In my blog post review of Severin's special edition release of THE GHOST, I mentioned that one of the discs in the set was a CD compilation of soundtrack music by Francesco De Masi. Seven tracks on the CD feature music from a film called CRIME BOSS, a 1972 Eurocrime drama starring Telly Savalas and Antonio Sabato. CRIME BOSS just so happens to be available on Tubi in a widescreen print with an English dubbed soundtrack. (The original Italian title for the film is I FAMILIARI DELLE VITTIME NON SARANO AVVERTITI, which roughly translates into "The Victim's Families Won't Be Told". I can understand why the title was changed for the English release, but you'd think they would have at least come up with something less bland than CRIME BOSS.)
Antonio Sabato is Antonio Mancuso, a small-time Italian hood who ingratiates himself into a powerful crime family led by Don Vincenzo (Telly Savalas). Mancuso develops a bond with Vincenzo, and he also starts up an affair with the Don's striking young niece (Paola Tedesco), but the ambitious fellow has plans of his own, and he'll double-cross anyone to achieve his goals.
It's easy to assume that CRIME BOSS was meant to be a cheap knockoff of THE GODFATHER. It's director, Alberto De Martino, made a number of movies influenced by better known features (and I've written blog posts on a few of them). De Martino was a capable filmmaker, but CRIME BOSS has more talk than action, and despite location filming at such places as Milan, Palermo, Rome, and Hamburg, there's nothing about the story that makes it particularly stand out.

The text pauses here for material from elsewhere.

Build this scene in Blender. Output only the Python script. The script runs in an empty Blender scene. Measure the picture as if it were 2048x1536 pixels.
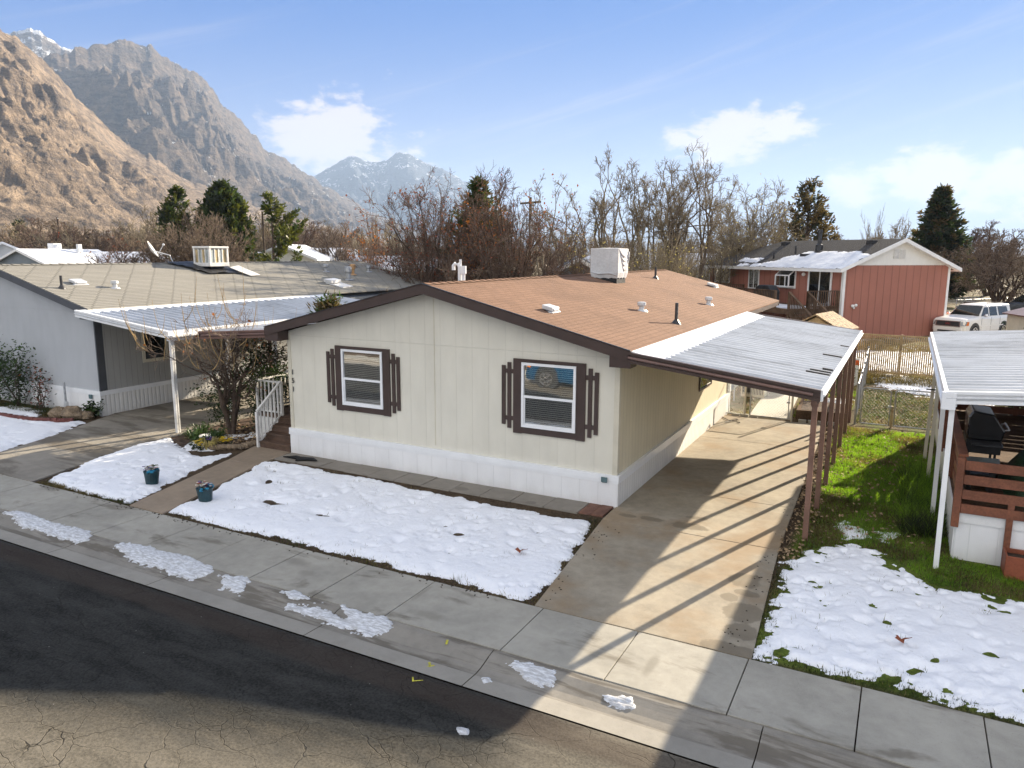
import bpy, math, random
import numpy as np
from mathutils import Vector, Matrix
sc = bpy.context.scene
COL = sc.collection
R_ = math.radians
rnd = random.Random(7)

# ---------------------------------------------------------------- materials
def lin(c):
    c = c / 255.0
    return c / 12.92 if c <= .04045 else ((c + .055) / 1.055) ** 2.4
def rgb(r, g, b, k=1.0):
    return (lin(r) * k, lin(g) * k, lin(b) * k, 1)
class NT:
    def __init__(s, tree): s.t = tree
    def put(s, inp, v):
        if isinstance(v, bpy.types.NodeSocket): s.t.links.new(v, inp)
        elif v is not None:
            if inp.type == 'RGBA' and not hasattr(v, '__len__'): v = (v, v, v, 1)
            if inp.type == 'VECTOR' and not hasattr(v, '__len__'): v = (v, v, v)
            inp.default_value = v
    def node(s, typ, ins=None, **pr):
        n = s.t.nodes.new('ShaderNode' + typ)
        for k, v in pr.items(): setattr(n, k, v)
        for k, v in (ins or {}).items(): s.put(n.inputs[k], v)
        return n
    def m(s, op, a, b=None, c=None, clamp=False):
        n = s.node('Math', operation=op, use_clamp=clamp)
        for i, v in enumerate((a, b, c)):
            if v is not None: s.put(n.inputs[i], v)
        return n.outputs[0]
    def vm(s, op, a, b=None):
        n = s.node('VectorMath', operation=op)
        s.put(n.inputs[0], a)
        if b is not None: s.put(n.inputs[1], b)
        return n.outputs[0]
    def mix(s, f, a, b, blend='MIX'):
        n = s.node('Mix', data_type='RGBA', blend_type=blend)
        s.put(n.inputs[0], f); s.put(n.inputs[6], a); s.put(n.inputs[7], b)
        return n.outputs[2]
    def noise(s, vec, scale, detail=3, rough=.55, dist=0):
        n = s.node('TexNoise', {'Vector': vec, 'Scale': scale, 'Detail': detail, 'Roughness': rough, 'Distortion': dist})
        return n.outputs[0]
    def vor(s, vec, scale, feature='F1', rand=1):
        n = s.node('TexVoronoi', {'Vector': vec, 'Scale': scale, 'Randomness': rand}, feature=feature)
        return n.outputs[0]
    def ss(s, v, a, b, lo=0., hi=1.):
        n = s.node('MapRange', {0: v, 1: a, 2: b, 3: lo, 4: hi}, interpolation_type='SMOOTHSTEP')
        return n.outputs[0]
    def pos(s): return s.node('NewGeometry').outputs['Position']
    def nrm(s): return s.node('NewGeometry').outputs['True Normal']
    def obj(s): return s.node('TexCoord').outputs['Object']
    def xyz(s, v):
        n = s.node('SeparateXYZ', {0: v}); return n.outputs[0], n.outputs[1], n.outputs[2]
    def comb(s, x, y, z): return s.node('CombineXYZ', {0: x, 1: y, 2: z}).outputs[0]
    def scl(s, v, k): return s.vm('MULTIPLY', v, k)
    def bump(s, h, strength=.3, dist=.02, normal=None):
        return s.node('Bump', {'Height': h, 'Strength': strength, 'Distance': dist, 'Normal': normal}).outputs[0]
    def box(s, x, y, x0, x1, y0, y1, e=.1):
        a = s.m('MULTIPLY', s.ss(x, x0 - e, x0 + e), s.ss(x, x1 - e, x1 + e, 1, 0))
        b = s.m('MULTIPLY', s.ss(y, y0 - e, y0 + e), s.ss(y, y1 - e, y1 + e, 1, 0))
        return s.m('MULTIPLY', a, b)
    def out(s, sh):
        o = s.node('OutputMaterial'); s.t.links.new(sh, o.inputs[0])
    def pbr(s, col, rough=.7, metal=0, spec=.35, normal=None, **kw):
        d = {'Base Color': col, 'Roughness': rough, 'Metallic': metal, 'Specular IOR Level': spec}
        if normal is not None: d['Normal'] = normal
        d.update(kw)
        n = s.node('BsdfPrincipled', d); s.out(n.outputs[0]); return n
MATS = {}
def mat(name):
    m = bpy.data.materials.new(name); m.use_nodes = True; m.node_tree.nodes.clear()
    MATS[name] = m; return m, NT(m.node_tree)
def plain(name, col, rough=.6, var=.14, scale=2.0, fine=45., bump=.12, metal=0, spec=.35, stretch=(1, 1, 1), bdist=.006):
    m, t = mat(name)
    p = t.scl(t.pos(), stretch)
    a = t.noise(p, scale, 4); b = t.noise(p, fine, 2)
    f = t.m('ADD', t.m('MULTIPLY', a, .65), t.m('MULTIPLY', b, .35))
    lo = tuple(c * (1 - var * 1.7) for c in col[:3]) + (1,); hi = tuple(min(1, c * (1 + var * 1.5)) for c in col[:3]) + (1,)
    t.pbr(t.mix(t.ss(f, .28, .72), lo, hi), rough, metal, spec, t.bump(t.noise(p, fine, 3), bump, bdist) if bump else None)
    return m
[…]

When it comes to Italian crime thrillers, Antonio Sabato is no Tomas Milan, but in fairness to him his character is very inconsistent. During the first part of the film it appears that Mancuso is a Man With No Name clone, a clever killer who uses pluck and guile to eliminate those who are worse than him. As the movie goes on, however, it's established that Mancuso is getting revenge for his father, who was killed by the mob. There are times when Mancuso seems dismayed by all the things he has to do, but he also manages to betray just about everyone he deals with. At one point I was convinced that Mancuso was actually an undercover agent for the police--and I was wrong....although honestly, that plot idea would have made the ending much better.
Antonio Sabato doesn't have the screen presence that Telly Savalas does. Savalas isn't onscreen all that much in CRIME BOSS, but he makes one wish the story was much more about Don Vincenzo. As a matter of fact, Paola Tedesco (who could have passed for Rosalba Neri's sister) makes more of an impact than Antonio Sabato does. There's a hint that Tedesco's character is as conniving and ambitious as Mancuso, but this subplot is not developed enough.
Many of the Italian crime movies of the 1970s are as wild and outlandish as their Euro Western counterparts from the 1960s, but CRIME BOSS is just a standard Mafia tale.